I study geology in college and I've been reading books about historical floods and such. I've actually started to change my views that the Earth was actually created by God such a short time ago. I believe in an "old Earth", created billions of years ago. I think of the story of Noah's Ark more of a metaphor, because a world-scale flood could not have happened based on geological evidence.
oh good, I would judge you hard if you claimed to be a geology student AND a Young Earth Creationist :)
my master's thesis used apatite thermochronology as the main technique/data set. if you google apatite (U-Th)/He or really any radiometric dating technique, you find a lot of WEIRD Young Earth shit with people trying to justify/argue why radiometric ages aren't real. just so strange. personally I don't see any conflict between believing in things like evolution and the earth being 4.5 billion years old, and still believing there's a God that's the mover behind these events. but then again I definitely don't take the Bible literally and never have, so it doesn't bother me in that sense.
re. the OP, I find thinking about this stuff super interesting. I love theology. I went to a Catholic university for undergrad, so we had to take three theology classes - the first was about the Christian theological tradition, the second you had more options but they were all about Christianity (I did New Testament), and the third you had a pretty wide range of options... I took a class on Islam in Modern Turkey and we were there for three weeks. it was so cool, and learning about the history of that part of the world and how Christianity, Judaism, and Islam all intersect there was fascinating. also, the similarities between those three religions (basically all believing in the same God, as Cwadda said) was something I hadn't really thought about before.

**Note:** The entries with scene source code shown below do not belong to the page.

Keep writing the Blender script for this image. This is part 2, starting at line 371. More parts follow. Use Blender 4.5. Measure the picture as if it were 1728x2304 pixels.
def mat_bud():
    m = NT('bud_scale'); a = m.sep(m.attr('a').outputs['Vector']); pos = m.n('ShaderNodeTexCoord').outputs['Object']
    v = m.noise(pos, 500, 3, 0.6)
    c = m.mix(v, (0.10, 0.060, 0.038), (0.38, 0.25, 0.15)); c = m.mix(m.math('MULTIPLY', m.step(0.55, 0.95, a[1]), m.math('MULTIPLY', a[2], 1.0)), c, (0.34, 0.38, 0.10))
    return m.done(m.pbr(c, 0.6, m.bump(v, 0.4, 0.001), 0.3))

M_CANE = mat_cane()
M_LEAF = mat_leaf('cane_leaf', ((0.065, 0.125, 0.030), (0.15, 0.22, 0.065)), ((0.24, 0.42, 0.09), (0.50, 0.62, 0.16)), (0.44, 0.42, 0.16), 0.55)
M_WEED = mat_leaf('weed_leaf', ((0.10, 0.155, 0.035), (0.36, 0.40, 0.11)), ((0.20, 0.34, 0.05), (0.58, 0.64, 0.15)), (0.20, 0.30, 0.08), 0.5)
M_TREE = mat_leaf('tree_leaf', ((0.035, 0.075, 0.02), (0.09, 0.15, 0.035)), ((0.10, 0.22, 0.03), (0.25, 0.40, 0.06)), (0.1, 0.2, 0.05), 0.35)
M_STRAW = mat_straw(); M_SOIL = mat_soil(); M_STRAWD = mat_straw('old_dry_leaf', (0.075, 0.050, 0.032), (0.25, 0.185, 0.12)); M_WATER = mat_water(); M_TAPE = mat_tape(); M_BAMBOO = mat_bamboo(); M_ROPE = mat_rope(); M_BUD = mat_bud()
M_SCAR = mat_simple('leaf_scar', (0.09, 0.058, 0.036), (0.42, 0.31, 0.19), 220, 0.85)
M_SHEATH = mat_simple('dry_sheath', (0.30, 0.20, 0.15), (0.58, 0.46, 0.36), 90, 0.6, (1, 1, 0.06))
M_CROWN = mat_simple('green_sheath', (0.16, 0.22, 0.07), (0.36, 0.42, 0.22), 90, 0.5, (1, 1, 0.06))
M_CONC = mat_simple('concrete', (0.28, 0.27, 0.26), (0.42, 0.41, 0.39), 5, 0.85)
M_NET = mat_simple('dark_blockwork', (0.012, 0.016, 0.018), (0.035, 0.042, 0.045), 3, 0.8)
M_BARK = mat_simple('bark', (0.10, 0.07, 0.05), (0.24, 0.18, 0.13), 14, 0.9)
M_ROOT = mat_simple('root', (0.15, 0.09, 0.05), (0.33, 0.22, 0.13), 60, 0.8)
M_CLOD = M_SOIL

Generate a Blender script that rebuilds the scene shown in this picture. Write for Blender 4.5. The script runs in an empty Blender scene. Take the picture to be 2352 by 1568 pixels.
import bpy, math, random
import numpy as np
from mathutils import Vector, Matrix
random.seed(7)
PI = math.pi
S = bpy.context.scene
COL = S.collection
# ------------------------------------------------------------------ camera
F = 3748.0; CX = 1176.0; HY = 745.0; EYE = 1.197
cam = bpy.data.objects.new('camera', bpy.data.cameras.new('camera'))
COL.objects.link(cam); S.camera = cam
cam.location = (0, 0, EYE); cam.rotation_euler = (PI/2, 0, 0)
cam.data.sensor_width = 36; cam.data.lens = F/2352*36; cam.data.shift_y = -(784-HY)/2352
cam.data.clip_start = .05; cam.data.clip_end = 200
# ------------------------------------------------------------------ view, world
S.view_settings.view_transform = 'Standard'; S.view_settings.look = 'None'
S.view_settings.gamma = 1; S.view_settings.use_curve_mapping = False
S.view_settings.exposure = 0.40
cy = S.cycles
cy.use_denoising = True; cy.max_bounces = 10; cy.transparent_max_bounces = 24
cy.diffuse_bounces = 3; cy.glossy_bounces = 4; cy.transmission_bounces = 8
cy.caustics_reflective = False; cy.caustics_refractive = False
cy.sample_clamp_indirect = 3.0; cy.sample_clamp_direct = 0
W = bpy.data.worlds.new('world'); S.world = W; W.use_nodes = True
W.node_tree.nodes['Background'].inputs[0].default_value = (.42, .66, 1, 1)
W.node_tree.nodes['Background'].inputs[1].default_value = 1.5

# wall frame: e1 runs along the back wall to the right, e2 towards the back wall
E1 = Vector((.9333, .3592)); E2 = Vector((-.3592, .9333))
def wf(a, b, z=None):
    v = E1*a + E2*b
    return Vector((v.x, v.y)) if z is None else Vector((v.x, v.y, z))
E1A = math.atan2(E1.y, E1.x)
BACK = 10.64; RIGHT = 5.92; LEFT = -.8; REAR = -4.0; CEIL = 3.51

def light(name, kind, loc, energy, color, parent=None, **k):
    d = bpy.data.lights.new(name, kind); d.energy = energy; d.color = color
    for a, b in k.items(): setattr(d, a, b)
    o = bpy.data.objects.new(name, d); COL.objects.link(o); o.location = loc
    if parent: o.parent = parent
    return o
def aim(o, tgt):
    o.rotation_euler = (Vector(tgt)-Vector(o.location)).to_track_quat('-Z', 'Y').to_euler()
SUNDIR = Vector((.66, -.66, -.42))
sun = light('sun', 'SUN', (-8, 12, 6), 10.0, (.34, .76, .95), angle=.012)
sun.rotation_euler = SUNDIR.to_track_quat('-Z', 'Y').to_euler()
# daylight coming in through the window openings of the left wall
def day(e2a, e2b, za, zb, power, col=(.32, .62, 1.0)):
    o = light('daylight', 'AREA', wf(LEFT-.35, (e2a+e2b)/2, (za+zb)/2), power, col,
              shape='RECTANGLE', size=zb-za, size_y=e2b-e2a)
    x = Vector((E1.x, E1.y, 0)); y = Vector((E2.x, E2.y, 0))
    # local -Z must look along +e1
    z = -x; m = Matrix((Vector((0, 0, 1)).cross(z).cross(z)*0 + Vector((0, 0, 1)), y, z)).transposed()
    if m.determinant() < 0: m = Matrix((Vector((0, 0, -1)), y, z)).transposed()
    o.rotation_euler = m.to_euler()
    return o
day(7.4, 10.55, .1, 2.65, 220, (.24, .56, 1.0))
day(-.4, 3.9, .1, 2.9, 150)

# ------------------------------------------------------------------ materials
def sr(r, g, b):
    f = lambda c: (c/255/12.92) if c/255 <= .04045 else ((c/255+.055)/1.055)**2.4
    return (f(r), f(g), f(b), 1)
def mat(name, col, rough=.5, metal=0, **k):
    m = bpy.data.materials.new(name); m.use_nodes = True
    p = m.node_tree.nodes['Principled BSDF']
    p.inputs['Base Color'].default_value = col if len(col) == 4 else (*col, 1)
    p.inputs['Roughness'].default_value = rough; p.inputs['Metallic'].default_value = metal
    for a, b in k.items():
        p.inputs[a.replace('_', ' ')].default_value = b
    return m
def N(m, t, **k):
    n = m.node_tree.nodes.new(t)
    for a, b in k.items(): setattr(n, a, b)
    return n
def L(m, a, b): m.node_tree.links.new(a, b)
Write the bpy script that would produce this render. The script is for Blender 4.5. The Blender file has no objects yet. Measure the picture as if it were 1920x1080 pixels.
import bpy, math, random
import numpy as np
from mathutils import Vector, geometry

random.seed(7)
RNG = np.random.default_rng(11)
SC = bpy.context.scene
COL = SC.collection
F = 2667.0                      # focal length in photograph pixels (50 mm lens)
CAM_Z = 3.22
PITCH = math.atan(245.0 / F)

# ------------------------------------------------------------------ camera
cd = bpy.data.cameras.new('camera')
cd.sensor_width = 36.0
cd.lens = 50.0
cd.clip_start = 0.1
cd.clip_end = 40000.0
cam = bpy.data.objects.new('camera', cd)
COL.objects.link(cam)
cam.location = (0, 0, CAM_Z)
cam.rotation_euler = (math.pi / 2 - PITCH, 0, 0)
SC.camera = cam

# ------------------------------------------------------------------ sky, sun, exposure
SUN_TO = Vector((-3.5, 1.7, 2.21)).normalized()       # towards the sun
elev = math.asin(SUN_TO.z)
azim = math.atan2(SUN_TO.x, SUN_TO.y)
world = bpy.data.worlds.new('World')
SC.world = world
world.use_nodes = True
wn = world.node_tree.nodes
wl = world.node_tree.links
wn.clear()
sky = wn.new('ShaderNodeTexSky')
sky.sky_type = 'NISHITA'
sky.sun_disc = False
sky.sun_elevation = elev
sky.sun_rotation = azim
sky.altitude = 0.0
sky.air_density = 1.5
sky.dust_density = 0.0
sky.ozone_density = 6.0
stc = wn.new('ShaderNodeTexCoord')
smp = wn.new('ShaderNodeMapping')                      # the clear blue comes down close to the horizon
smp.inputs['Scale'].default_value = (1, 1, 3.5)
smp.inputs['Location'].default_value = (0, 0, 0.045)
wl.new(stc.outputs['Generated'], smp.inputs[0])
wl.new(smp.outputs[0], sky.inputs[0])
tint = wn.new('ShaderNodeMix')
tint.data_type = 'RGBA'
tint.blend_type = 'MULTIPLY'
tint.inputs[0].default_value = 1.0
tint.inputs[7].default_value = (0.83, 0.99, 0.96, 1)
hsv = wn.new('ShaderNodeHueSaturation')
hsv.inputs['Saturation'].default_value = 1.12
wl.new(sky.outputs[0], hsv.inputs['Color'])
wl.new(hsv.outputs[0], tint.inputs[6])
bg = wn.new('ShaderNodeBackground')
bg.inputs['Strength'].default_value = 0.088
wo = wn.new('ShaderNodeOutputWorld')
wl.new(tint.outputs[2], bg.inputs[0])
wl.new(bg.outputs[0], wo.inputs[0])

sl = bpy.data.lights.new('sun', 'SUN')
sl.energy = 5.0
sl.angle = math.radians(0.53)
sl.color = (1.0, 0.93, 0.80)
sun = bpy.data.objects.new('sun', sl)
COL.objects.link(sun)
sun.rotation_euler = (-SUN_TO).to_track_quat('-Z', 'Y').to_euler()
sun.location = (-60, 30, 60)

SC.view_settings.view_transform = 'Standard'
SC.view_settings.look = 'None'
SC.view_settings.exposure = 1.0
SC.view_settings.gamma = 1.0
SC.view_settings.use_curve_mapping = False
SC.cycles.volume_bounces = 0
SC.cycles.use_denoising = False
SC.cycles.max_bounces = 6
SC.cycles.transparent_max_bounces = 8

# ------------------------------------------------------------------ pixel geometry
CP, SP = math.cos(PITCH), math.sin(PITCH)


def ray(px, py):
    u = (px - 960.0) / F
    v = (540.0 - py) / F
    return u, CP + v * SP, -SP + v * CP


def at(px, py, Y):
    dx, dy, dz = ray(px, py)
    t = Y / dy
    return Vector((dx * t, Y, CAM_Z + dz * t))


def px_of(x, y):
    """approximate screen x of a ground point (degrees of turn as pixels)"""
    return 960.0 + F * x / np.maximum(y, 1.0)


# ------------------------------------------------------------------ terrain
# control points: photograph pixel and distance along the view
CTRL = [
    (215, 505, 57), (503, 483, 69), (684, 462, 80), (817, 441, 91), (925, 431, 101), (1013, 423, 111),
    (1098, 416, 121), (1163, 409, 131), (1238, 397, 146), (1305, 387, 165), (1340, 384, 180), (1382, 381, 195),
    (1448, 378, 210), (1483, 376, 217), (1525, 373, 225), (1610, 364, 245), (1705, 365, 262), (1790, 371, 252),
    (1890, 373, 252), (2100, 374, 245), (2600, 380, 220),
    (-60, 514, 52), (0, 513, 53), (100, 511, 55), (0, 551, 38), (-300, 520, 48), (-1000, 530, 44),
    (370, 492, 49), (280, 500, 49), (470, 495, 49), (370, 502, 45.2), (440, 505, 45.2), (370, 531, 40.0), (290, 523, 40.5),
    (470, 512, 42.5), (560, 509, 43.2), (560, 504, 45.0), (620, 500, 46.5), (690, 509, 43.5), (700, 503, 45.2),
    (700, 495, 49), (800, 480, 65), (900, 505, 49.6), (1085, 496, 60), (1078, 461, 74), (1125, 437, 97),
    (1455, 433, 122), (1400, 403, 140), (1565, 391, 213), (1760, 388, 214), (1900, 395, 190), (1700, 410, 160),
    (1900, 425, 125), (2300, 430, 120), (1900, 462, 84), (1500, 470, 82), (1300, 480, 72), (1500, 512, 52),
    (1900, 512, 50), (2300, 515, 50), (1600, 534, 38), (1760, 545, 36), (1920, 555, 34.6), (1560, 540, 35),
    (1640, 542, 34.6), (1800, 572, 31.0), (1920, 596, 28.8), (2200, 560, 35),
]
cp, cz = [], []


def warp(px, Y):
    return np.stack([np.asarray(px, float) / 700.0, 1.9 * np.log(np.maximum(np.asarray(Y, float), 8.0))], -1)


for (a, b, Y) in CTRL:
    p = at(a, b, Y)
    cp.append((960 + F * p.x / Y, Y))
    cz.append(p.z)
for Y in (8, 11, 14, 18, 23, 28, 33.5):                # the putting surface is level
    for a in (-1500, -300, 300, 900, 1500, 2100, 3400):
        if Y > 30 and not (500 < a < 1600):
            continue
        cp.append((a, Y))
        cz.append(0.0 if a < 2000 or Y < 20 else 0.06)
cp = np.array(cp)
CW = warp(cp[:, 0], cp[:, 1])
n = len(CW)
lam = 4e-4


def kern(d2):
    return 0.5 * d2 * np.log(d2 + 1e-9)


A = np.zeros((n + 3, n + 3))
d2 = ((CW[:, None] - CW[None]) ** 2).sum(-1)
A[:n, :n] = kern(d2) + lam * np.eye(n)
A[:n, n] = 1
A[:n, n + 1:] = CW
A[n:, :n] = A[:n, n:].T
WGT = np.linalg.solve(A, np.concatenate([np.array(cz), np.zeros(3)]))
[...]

I was raised Lutheran, and really love the particular congregation I grew up in, but I never really "got" Jesus... he was definitely my least favorite/least well-understood part of the Trinity :) what I eventually figured out about my own religious beliefs is that I basically believe in the God of the Abrahamic faiths (omniscient, omnipotent, benevolent, and on some level incomprehensible to humans... which is where I guess I contradict the Jesus part). I couldn't tell you why I believe in God, I just do, and you couldn't really change my mind, just like I couldn't convince my boyfriend TO believe in God. but any religious beliefs beyond the "God" part seem like pretty much conjecture to me. I don't know why I should believe the Bible and not the Qu'ran, you know? my view is that my belief in an omniscient, omnipotent, and totally good God requires that he/she has SOME reason for everybody believing different shit (including some people not believing in God at all), and no one's going to hell for it. I'm not really worried about what the reason is, I don't think it's possible to know, and I assume I'll find out eventually :)
also, I agree with other people's conjectures on MMM's religious believes. seems more like a humanist to me than anything else.